My granddaughter in Santa Cruz has 32 kids in her fourth grade class, and according to her mother, who volunteers in the classroom a lot, it isn’t working very well. 

Many children come to school carrying the problems of society with them. Even in small classes teachers would have a hard time providing everything these kids need—and with 32 individuals to cope with, they certainly can’t do it. 

The Planet has reported on a couple of recent local cases where high-school age young people have demonstrated big problems. One girl was caught with a gun in her backpack—and the excuse was that her father gave it to her to keep it out of the hands of younger siblings. A 16-year-old was arrested this weekend for slashing the throat of a total stranger on a pleasant spring evening at the Berkeley Rose Garden. These are problems teachers can’t solve in the classroom. 

The contract negotiations in the Berkeley Unified School District continue to be hot and heavy. Teachers are becoming more militant, working to rule by refusing to provide their professional services outside of the formal contact hour schedule. Whether this is a good PR move for the teachers’ union is debatable. The union president has sent out letters complaining that BUSD’s perspective gets better airtime on the Parent-Teacher Association e-mail tree—but that could just be a reflection of how the parents are viewing the controversy.

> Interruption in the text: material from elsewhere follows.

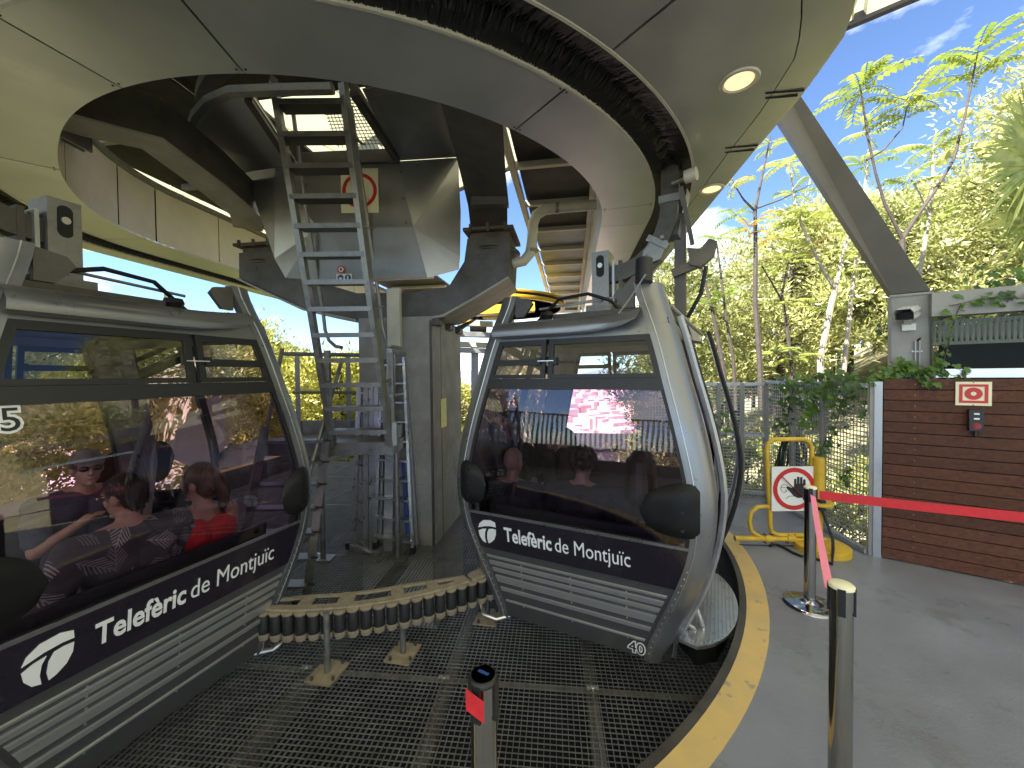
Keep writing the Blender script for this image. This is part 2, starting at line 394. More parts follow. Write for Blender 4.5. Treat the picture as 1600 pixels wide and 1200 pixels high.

It seems unwise for the Berkeley Federation of Teachers to suggest shooting the messenger.  

There’s no easy answer to the question of whether a teachers’ union is good or bad for students. The all-time worst teacher any of my three kids had in the Berkeley Public Schools was a high official in the union—but, to make it more complicated, so were two of the best. In the ideal world, a teachers’ union should advocate for both teachers and students, but in the real world it seems sometimes that the kids come second. 

Sometimes seriously inadequate teachers who really should move on to another profession are protected by the union for much too long. 

Maximum class size is one of the key elements highlighted in the latest round of communications from teachers. This seems to be one place where teachers and parents could agree, and could join together to make the point to the school administration. And the students, particularly the always articulate Berkeley High students, should be playing an important role in the discussion as well.  

But putting a lid on class size, even if that’s needed in Berkeley, won’t solve all the problems of the public school system today, nor will giving teachers raises, even if they deserve them. The disintegration of public education in California has much deeper roots, and the solution, as my new teacher friend recognizes, is ultimately political.